I've been in many countries with true hunger problems, and the US is not one of them.

In fact, the biggest issue I have seen with the lower class in the US is obesity, not hunger. With soup kitchens and food stamps and many other private and public charity organizations, I have just never come across a skin and bones starving child in the United States. Poor QUALITY nutrition I can accept, but hungry kids, no way. Just saw the add yesterday on Youtube about the supposedly 3 million "starving" children in NY... hate to be cold, but its nonsense IMO.
post #10 of 11
Quote:
Originally Posted by Ducman69 View Post
In fact, the biggest issue I have seen with the lower class in the US is obesity, not hunger. With soup kitchens and food stamps and many other private and public charity organizations, I have just never come across a skin and bones starving child in the United States.

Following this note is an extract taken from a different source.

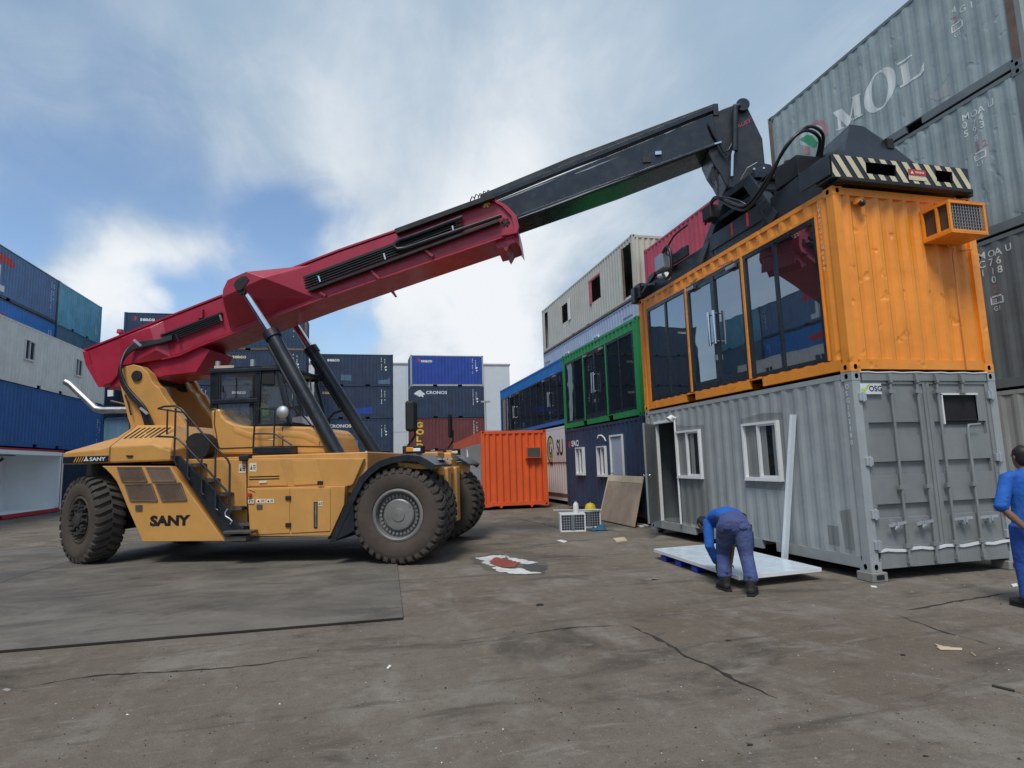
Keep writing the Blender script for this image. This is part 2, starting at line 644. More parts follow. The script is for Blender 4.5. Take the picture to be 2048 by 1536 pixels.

Poor QUALITY nutrition I can accept, but hungry kids, no way. Just saw the add yesterday on Youtube about the supposedly 3 million "starving" children in NY... hate to be cold, but its nonsense IMO.
I'm sorry that you've never witnessed hunger in this country. You might look at things differently had you ever witnessed it first hand.
post #11 of 11
Sorry, didn't meant to get off on a tangent, but just a note that I'm 30 years old and have been around (moved every ~2 years of my life up to late teens), and the only cases I have read of in the US were due to illness (physical or mental), such as anorexia or a deranged parent starving their child. The United States has a massive food surplus, providing over 60% of the world's food aid exports, with people even paid not to farm. And the obesity epidemic with those receiving some sort of financial aid in the US is well documented: http://www.foxnews.com/story/0,2933,75131,00.html

Oh well, back to the subject of schools, I just don't see how in the US we can take away the freedom from parents to choose how their children should be raised and what schools they would like their own child to attend with these government social engineering programs inside and out of the classroom. It just seems unamerican IMO and amounts simply to a power-play by the left that dominates the education field today.